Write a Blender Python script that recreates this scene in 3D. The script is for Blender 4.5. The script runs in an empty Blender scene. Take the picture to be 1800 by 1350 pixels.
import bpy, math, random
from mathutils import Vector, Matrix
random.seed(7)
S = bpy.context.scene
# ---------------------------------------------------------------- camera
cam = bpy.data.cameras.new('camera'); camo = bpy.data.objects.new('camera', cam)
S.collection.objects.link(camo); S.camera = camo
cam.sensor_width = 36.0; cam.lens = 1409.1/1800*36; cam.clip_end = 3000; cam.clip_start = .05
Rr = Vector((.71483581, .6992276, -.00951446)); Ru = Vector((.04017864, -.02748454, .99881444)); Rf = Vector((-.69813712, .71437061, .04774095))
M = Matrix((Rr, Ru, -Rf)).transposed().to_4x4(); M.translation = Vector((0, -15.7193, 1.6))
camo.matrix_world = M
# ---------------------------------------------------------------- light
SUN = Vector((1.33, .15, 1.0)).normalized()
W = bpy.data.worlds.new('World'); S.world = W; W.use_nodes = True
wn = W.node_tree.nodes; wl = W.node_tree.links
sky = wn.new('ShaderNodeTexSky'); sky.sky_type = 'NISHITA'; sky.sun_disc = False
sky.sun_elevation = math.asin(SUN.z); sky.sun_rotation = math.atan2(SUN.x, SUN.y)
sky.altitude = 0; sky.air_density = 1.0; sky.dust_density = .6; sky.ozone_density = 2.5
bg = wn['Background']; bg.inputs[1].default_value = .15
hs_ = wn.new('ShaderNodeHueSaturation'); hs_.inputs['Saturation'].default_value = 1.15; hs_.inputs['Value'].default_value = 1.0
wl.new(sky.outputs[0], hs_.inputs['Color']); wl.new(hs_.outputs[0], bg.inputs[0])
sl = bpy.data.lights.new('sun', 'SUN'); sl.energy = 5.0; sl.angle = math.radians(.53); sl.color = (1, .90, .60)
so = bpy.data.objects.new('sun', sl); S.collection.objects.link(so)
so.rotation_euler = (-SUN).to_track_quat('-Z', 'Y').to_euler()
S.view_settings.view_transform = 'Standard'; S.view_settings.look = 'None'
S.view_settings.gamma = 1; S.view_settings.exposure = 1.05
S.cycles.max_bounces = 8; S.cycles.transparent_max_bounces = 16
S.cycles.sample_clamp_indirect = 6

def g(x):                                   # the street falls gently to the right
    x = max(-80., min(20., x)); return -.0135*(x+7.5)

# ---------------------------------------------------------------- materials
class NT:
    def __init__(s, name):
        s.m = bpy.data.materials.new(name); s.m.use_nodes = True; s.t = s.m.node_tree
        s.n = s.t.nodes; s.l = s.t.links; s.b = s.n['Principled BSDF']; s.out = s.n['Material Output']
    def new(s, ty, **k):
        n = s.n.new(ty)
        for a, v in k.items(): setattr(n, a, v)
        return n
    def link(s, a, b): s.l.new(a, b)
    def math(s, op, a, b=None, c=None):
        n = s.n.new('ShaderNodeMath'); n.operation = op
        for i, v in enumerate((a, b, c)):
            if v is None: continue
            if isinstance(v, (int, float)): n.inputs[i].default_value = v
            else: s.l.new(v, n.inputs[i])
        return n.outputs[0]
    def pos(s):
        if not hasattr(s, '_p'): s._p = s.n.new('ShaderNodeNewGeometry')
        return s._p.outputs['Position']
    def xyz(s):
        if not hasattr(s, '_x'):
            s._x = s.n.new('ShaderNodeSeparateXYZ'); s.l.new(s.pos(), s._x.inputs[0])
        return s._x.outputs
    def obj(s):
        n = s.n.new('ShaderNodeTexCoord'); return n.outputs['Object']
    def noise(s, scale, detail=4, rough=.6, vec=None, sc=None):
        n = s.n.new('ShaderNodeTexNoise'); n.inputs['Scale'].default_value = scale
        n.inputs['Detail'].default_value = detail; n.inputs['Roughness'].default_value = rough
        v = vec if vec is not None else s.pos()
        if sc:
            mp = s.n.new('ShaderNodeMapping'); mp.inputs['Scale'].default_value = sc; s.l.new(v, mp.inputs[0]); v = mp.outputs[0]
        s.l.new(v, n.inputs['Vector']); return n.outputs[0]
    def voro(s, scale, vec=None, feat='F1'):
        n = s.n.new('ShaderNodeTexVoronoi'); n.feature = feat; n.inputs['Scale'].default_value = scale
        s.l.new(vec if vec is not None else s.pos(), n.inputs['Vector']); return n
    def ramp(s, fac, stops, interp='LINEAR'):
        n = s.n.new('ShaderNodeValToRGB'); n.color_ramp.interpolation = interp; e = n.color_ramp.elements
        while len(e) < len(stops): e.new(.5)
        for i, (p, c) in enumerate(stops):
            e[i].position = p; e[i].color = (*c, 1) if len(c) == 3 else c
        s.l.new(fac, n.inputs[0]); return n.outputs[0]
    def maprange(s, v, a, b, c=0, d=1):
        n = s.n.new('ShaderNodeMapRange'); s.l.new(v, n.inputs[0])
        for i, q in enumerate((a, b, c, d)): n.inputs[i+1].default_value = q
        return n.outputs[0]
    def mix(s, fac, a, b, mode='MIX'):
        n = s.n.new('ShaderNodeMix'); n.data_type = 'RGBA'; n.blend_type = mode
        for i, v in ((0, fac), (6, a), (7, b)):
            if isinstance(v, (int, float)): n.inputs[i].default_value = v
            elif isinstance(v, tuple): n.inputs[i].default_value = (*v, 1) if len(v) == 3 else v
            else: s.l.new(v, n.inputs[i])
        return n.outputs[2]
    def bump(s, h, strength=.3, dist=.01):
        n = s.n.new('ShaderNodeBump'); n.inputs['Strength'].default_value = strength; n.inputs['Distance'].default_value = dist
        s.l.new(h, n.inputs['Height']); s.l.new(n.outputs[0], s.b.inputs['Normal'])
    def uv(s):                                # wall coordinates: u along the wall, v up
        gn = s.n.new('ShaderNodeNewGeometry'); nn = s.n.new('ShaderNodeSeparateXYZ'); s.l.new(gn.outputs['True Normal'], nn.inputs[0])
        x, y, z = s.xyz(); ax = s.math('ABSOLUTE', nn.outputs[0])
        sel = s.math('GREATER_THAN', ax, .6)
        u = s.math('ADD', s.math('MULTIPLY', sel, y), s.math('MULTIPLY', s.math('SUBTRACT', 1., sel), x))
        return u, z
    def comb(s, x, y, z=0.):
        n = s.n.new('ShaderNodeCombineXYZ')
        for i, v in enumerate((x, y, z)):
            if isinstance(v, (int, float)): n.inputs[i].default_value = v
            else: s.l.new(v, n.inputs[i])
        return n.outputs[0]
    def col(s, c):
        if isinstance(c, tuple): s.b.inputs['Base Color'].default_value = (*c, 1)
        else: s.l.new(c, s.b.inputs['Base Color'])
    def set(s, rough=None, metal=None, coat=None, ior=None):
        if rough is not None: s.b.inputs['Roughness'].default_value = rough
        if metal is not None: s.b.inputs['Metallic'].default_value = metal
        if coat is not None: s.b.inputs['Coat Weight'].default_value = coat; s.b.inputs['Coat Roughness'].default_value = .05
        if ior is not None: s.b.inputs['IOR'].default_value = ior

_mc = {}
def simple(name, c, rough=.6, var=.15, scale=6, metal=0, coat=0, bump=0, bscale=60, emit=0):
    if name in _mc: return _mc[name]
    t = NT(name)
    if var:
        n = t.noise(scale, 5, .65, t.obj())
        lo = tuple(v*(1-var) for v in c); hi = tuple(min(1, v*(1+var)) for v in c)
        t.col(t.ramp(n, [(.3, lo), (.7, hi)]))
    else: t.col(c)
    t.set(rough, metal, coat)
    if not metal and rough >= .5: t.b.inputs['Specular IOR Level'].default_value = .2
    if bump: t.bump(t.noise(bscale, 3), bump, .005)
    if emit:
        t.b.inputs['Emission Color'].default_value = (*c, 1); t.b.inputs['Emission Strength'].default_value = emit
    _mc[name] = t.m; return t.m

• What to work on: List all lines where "scene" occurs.

• Exercise output:
Write a Blender Python script that recreates this scene in 3D. The script is for Blender 4.5. The script runs in an empty Blender scene. Take the picture to be 1800 by 1350 pixels.
S = bpy.context.scene